La crisi, quindi, è il prodotto di una volontà precisa, che mira a soddisfare gli interessi di una ristretta oligarchia: “Lo strumento migliore attraverso il quale costringere un Paese a cedere sovranità, imponendo le riforme – denuncia Mori – è successo con il JobsAct, che ha ridotto i salari e i diritti dei lavoratori, e continua ad accadere con la riduzione dei prezzi, la diminuzione del costo del lavoro e il tasso di disoccupazione strutturale. Un copione già visto, che ha portato alla nascita del governo Monti; esecutivo imposto dalla finanza attraverso un diktat: o appoggiate questo governo, ci hanno detto gli enti sovranazionali – spiega – o noi chiudiamo i rubinetti. Enti e norme europee ci hanno costretto cedere sovranità, perché le costituzioni del sud Europa tutelano i lavoratori, consentono di protestare e per questo vanno liquidate”.

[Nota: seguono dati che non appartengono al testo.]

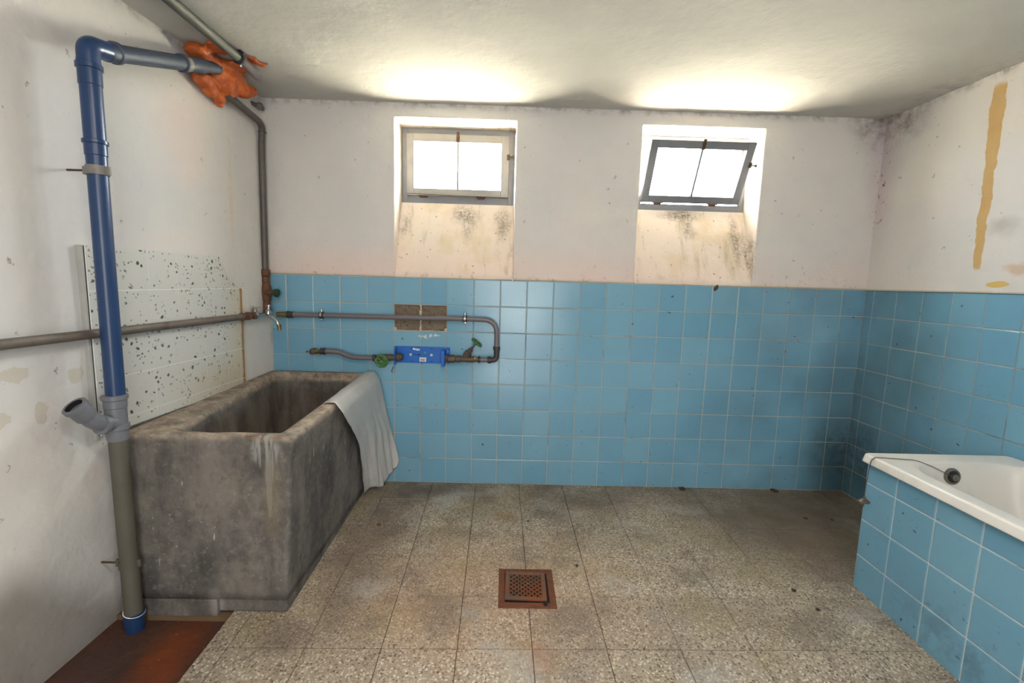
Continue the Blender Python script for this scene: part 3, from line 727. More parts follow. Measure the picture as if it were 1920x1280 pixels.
for v in bm.verts:
    c = v.co; d = noise.noise(c * 5) * .0045 + noise.noise(c * 17) * .0022
    onwall = c.y > -.012 or c.x < -.035
    if not onwall: v.co += Vector((d, d, d * (1 if c.z > .5 else .2)))
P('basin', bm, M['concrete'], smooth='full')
bm = bmesh.new(); box(bm, -.05, .30, -1.0885, -.01, -.075, .0165, .003); P('plinth', bm, M['concrete'])
bm = bmesh.new(); box(bm, .302, .552, -1.078, -.01, -.034, .0165, .003); P('plinth', bm, M['concrete'])

# ------------------------------------------------------------------ splashback on the left wall
root = thing('splashback', 'white tiled splash panel with green-grey speckles and one cut corner, on wall behind the sink', 'splashback', (-.04, -.7, .64)); P = Part(root)
MlI = Ml
outline = [(-1.112, .640), (-1.112, 1.287), (-.452, 1.287), (-.415, 1.235), (-.375, 1.180), (-.330, 1.150), (-.287, 1.136), (-.287, .640)]
outline = [Vector((a, b)) for a, b in outline]
BY0, BY1 = -.018, .004
def prism(bm, poly, ya, yb):
    A = [bm.verts.new((p.x, ya, p.y)) for p in poly]; B = [bm.verts.new((p.x, yb, p.y)) for p in poly]; n = len(poly)
    for k in range(n): bm.faces.new((A[k], A[(k + 1) % n], B[(k + 1) % n], B[k]))
    bm.faces.new(A); bm.faces.new(B)
bm = bmesh.new(); prism(bm, outline, -.0172, BY1); bm.transform(Ml); P('joint_bed', bm, M['white_joint'])
def clip_rect(poly, x0, x1, z0, z1):
    for n, d in ((Vector((-1, 0)), -x0), (Vector((1, 0)), x1), (Vector((0, -1)), -z0), (Vector((0, 1)), z1)):
        if poly: poly = clip(poly, n, d)
    return poly
for i in range(-1, 6):
    for j in range(-1, 5):
        x0 = -1.013 + (i - 0) * .1485; z0 = .678 + (j - 0) * .1535
        p = clip_rect(outline, x0 + .001, x0 + .1475, z0 + .001, z0 + .1525)
        q = []
        for v in p:
            if not q or (v - q[-1]).length > 1e-4: q.append(v)
        if len(q) > 2 and (q[0] - q[-1]).length < 1e-4: q.pop()
        if len(q) < 3: continue
        ar = abs(sum(q[k].x * q[(k + 1) % len(q)].y - q[(k + 1) % len(q)].x * q[k].y for k in range(len(q)))) / 2
        if ar < 2e-4: continue
        bm = bmesh.new(); prism(bm, q, BY0, -.0165); bm.transform(Ml); P('tile', bm, M['speckle'])
bm = bmesh.new(); box(bm, -1.117, -1.1125, -.012, .004, .640, 1.287); bm.transform(Ml); P('edge_gap', bm, M['board_gap'])
bm = bmesh.new(); box(bm, -1.128, -1.1175, -.014, .004, .63, 1.288, .002); bm.transform(Ml); P('edge_strip', bm, M['board_edge'])

# ------------------------------------------------------------------ blue waste pipe
root = thing('waste_pipe', 'thick blue and grey plastic waste pipe rising beside the sink and turning along left wall', 'pipe', (.03, -1.13, -.06)); P = Part(root)
R = .0275
bx, by = .028, -1.13
def ztube(bm, z0, z1, r, seg=28): tube(bm, [(bx, by, z0), (bx, by, z1)], r, seg)
bm = bmesh.new(); ztube(bm, .778, 1.60, R); P('blue_pipe', bm, M['blue_pvc'], smooth=True, label='deep blue lower vertical pipe')
bm = bmesh.new(); lathe(bm, (bx, by, 0), (0, 0, 1), [(1.565, R), (1.567, R + .002), (1.60, R + .002), (1.602, R + .006), (1.612, R + .006), (1.614, R + .001), (1.80, R + .001)], 28); P('socket_pipe', bm, M['blue_pvc'], smooth=True)
bm = bmesh.new(); lathe(bm, (bx, by, 0), (0, 0, 1), [(1.775, R + .001), (1.777, R + .003), (1.822, R + .003), (1.824, R + .007), (1.838, R + .007), (1.840, R + .003), (1.848, R + .003)], 28)
EL = Vector((bx, by, 1.885)); HD = (Vector((.045, -.50, 2.095)) - Vector((.030, -1.06, 1.905))).normalized()
p1 = Vector((.030, -1.055, 1.908))
tube(bm, fillet([(bx, by, 1.845), (bx, by, 1.895), p1 + HD * .0], .05, 10), R + .002, 28)
P('elbow', bm, M['blue_pvc'], smooth=True)
bm = bmesh.new(); lathe(bm, p1, HD, [(-.012, R + .002), (0, R + .003), (.020, R + .003), (.022, R + .007), (.034, R + .007), (.036, R)], 28); P('elbow_socket', bm, M['slate_pvc'], smooth=True)
p2 = p1 + HD * .36
bm = bmesh.new(); tube(bm, [p1 + HD * .02, p2], R, 28); P('horizontal_pipe', bm, M['slate_pvc'], smooth=True, label='dull slate blue horizontal run')
bm = bmesh.new(); lathe(bm, p2, HD, [(-.004, R + .006), (.006, R + .006), (.008, R + .001), (.075, R + .001), (.085, R + .0035), (.13, R + .0035), (.135, R - .002), (.24, R - .004)], 28); P('socket_end', bm, M['slate_pvc'], smooth=True)
bm = bmesh.new(); lathe(bm, p2 + HD * .012, HD, [(0, R + .0022), (.022, R + .0022)], 28); P('paper_label', bm, M['clamp'], smooth=True, label='small grey label band')
# grey branch fitting
RG = R + .0035
bm = bmesh.new(); lathe(bm, (bx - .004, by, 0), (0, 0, 1), [(.635, RG - .002), (.645, RG), (.672, RG), (.674, RG + .005), (.69, RG + .005), (.692, RG), (.748, RG), (.75, RG + .002), (.775, RG + .002), (.778, RG + .006), (.792, RG + .006), (.794, RG)], 28)
P('branch_fitting', bm, M['grey_pvc'], smooth=True)
bm = bmesh.new(); tube(bm, fillet([(bx, by, .695), (bx - .006, by - .072, .712), (bx - .022, by - .118, .775)], .035, 8), R - .002, 24); P('branch_arm', bm, M['grey_pvc'], smooth=True)
ba = (Vector((-.022, -.118, .775 + 0)) - Vector((-.006, -.072, .712))).normalized()
bs = Vector((bx - .015, by - .098, .748))
bm = bmesh.new(); lathe(bm, bs, ba, [(-.006, R), (0, R + .003), (.036, R + .003), (.038, R + .007), (.050, R + .007), (.052, R + .002), (.052, R - .002), (.012, R - .003), (.010, .001)], 28); P('branch_socket', bm, M['grey_pvc'], smooth=True)
bm = bmesh.new(); lathe(bm, bs, ba, [(.0500, R - .0024), (.0142, R - .0036), (.0140, .001)], 24, cap=False); P('branch_shade_lining', bm, M['dark'])  # near-black lining painted in for the shade inside the socket
bm = bmesh.new(); lathe(bm, p1 * 0 + Vector((bx - .002, by - .052, .704)), Vector((-.006, -.072, .017)), [(0, R + .004), (.012, R + .004)], 24); P('branch_collar', bm, M['grey_pvc'], smooth=True)
bm = bmesh.new(); tube(bm, [(bx - .004, by, .65), (bx + .006, by - .004, -.03)], R + .0, 28); P('grey_pipe', bm, M['dirty_pvc'], smooth=True, label='dirty grey lower pipe')
bm = bmesh.new(); lathe(bm, (bx + .006, by - .004, 0), (0, 0, 1), [(-.078, R), (-.07, R + .0015), (-.012, R + .0045), (-.008, R + .005), (-.002, R + .005), (-.001, R)], 28); P('foot_socket', bm, M['blue_pvc'], smooth=True, label='blue socket at the foot of the pipe')
bm = bmesh.new(); torus(bm, (bx + .007, by - .004, -.001), (0.25, 0, 1), R + .004, .0016, 28, 6); P('socket_lip', bm, M['white_joint'], smooth=True)
def wall_clamp(z, mt, rod):
    bm = bmesh.new(); lathe(bm, (bx, by, z), (0, 0, 1), [(-.014, R), (-.014, R + .003), (.014, R + .003), (.014, R)], 28)
    box(bm, bx + R - .001, bx + R + .013, by - .004, by + .004, z - .013, z + .013, .001); box(bm, bx - R - .016, bx - R + .002, by - .006, by + .006, z - .013, z + .013, .001)
    c = P('clamp', bm, mt, smooth=True)
    bm = bmesh.new(); tube(bm, [(bx - R - .012, by, z), (-.068, by, z)], .0035, 10); P('threaded_rod', bm, M['dark_latch'], smooth=True, parent=c)
wall_clamp(1.521, M['clamp'], M['rust_latch']); wall_clamp(.185, M['dirty_pvc'], M['rusty_fit'])

# plastered pipe chase stub next to the foot of the pipe
# ------------------------------------------------------------------ pipe along the ceiling, its clamp
root = thing('ceiling_pipe', 'straight olive-grey pipe running under the ceiling into the left corner, with rounded end', 'pipe', (.17, -.9, 2.125)); P = Part(root)
bm = bmesh.new(); tube(bm, [(.180, -3.6, 2.124), (.168, -.555, 2.124)], .0195, 20); P('pipe', bm, M['conduit'], smooth=True)
bm = bmesh.new(); tube(bm, [(.167, -.52, 2.124), (.158, -.365, 2.122), (.157, -.350, 2.122), (.1565, -.342, 2.122)], [.0185, .0185, .014, .006], 20); P('pipe_end', bm, M['pipe_grey'], smooth=True)
bm = bmesh.new(); torus(bm, (.167, -.54, 2.123), (0, 1, 0), .021, .0035, 24, 8); box(bm, .150, .184, -.550, -.530, 2.145, 2.153); P('pipe_clip', bm, M['rubber'], smooth=True)
bm = bmesh.new(); torus(bm, (.167, -.527, 2.123), (0, 1, 0), .020, .0022, 24, 8); lathe(bm, (.172, -.532, 2.098), (0, 0, 1), [(-.006, .004), (0, .006), (.006, .005)], 10); P('clip_screw', bm, M['chrome'], smooth=True)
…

Cancellare le garanzie costituzionali è l’obiettivo del governo nazionale: “Molti non ricordano che l’articolo 139 della Costituzione stabilisce che la nostra forma di stato è immodificabile e che il tentativo di modificarla, sino al 2006, era reato penale – prosegue Mori – la necessità di saldare l’Europa, imponendo le sue regole di bilancio, è la spiegazione di questo governo alla riforma costituzionale. Un progetto all’interno del quale sarà un Senato di nominati ad attuare la normativa dell’Unione. E’ questo il sistema economico che detta legge e che ha portato alla seconda guerra mondiale; non è tramonto – conclude Mori – ma qualcosa di più: è il suo epilogo”.